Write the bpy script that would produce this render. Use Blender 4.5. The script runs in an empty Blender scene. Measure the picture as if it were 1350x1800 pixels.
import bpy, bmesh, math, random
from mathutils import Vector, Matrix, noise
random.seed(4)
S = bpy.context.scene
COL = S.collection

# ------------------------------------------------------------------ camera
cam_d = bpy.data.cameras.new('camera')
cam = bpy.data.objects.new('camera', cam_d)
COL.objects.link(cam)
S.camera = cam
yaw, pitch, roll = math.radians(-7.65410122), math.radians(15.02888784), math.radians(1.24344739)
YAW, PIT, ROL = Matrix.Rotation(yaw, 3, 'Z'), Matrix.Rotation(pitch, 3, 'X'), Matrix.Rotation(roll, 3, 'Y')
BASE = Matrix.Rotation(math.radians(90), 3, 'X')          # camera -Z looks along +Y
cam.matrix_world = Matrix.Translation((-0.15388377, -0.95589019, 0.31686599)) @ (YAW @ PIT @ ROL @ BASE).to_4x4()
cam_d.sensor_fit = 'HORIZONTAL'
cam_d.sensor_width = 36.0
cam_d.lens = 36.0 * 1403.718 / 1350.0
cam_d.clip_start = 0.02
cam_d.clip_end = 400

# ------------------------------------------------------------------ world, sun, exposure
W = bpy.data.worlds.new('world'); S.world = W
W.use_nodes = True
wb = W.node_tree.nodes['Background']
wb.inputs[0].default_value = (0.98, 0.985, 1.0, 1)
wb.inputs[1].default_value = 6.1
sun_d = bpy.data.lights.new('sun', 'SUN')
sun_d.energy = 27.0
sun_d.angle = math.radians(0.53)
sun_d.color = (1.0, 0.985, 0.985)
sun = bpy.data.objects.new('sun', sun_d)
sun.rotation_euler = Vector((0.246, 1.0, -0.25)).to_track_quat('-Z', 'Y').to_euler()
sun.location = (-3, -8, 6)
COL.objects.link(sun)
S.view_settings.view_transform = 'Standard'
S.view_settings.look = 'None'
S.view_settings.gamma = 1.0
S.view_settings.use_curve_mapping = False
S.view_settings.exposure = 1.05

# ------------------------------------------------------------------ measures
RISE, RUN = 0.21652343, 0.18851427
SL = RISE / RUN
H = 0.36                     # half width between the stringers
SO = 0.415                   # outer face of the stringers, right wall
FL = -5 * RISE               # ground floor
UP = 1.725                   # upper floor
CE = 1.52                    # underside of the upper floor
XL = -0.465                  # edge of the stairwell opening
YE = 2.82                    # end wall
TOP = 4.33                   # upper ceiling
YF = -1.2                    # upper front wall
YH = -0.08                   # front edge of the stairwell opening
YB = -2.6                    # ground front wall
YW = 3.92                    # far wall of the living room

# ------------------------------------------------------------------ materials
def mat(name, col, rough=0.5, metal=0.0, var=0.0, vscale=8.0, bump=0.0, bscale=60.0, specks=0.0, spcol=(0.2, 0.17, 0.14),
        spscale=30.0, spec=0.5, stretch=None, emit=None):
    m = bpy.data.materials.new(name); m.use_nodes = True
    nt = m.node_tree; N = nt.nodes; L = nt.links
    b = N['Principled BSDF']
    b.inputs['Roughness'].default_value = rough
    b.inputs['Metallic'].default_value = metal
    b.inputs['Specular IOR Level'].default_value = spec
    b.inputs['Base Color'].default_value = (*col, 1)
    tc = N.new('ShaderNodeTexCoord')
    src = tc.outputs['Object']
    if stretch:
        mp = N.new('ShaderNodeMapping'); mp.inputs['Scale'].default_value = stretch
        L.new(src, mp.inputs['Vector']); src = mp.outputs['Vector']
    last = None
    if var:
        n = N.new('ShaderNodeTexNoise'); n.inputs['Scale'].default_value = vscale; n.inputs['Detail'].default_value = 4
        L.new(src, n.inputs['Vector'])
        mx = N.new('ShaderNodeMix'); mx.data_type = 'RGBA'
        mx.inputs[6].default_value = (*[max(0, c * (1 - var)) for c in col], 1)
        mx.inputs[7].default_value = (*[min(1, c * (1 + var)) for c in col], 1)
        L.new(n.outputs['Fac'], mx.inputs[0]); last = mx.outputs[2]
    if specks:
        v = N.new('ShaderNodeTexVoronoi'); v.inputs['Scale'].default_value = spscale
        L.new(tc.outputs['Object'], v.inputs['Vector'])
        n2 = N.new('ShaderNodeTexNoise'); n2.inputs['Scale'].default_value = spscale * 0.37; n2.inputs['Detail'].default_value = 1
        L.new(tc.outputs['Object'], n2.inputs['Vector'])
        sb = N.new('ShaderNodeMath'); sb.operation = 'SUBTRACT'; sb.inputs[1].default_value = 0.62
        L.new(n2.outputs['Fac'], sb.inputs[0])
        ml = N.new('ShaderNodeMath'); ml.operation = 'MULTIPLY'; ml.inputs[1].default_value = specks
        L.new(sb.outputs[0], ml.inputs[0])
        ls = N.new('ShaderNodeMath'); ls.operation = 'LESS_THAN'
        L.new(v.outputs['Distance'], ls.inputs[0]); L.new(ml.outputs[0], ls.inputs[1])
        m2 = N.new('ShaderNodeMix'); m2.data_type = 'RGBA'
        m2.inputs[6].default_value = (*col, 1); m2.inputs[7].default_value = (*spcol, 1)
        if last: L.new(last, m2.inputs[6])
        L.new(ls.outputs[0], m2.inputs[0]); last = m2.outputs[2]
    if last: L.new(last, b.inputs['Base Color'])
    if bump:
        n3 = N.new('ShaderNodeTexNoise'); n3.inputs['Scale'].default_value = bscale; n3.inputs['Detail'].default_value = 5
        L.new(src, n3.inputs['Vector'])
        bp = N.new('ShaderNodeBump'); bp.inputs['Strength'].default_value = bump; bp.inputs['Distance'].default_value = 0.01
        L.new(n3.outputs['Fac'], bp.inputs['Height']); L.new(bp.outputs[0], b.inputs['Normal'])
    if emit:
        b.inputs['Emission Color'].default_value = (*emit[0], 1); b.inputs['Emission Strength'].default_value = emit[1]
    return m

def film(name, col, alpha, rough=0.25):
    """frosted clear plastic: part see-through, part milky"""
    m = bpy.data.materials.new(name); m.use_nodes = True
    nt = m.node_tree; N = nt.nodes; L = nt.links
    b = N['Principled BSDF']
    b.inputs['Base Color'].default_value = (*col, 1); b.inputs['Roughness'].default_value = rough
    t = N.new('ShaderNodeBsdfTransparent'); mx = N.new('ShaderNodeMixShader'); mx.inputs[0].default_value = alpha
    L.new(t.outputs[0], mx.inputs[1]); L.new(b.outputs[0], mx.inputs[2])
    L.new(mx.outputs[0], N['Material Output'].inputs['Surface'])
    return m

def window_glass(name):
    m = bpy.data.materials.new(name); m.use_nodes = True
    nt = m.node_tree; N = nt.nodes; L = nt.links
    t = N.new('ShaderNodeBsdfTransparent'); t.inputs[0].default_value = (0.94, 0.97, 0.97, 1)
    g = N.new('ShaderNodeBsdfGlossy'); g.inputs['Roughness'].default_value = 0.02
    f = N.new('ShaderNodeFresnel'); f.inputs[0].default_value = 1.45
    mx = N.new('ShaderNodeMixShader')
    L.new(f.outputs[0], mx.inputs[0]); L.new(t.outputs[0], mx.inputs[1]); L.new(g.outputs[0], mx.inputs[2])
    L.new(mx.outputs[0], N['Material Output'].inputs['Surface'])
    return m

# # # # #

- What is needed
Quote verbatim the opening lines of the listing above, ending with the line where "COL = S.collection" appears; include both endpoints and nothing more.

- Task result
Write the bpy script that would produce this render. Use Blender 4.5. The script runs in an empty Blender scene. Measure the picture as if it were 1350x1800 pixels.
import bpy, bmesh, math, random
from mathutils import Vector, Matrix, noise
random.seed(4)
S = bpy.context.scene
COL = S.collection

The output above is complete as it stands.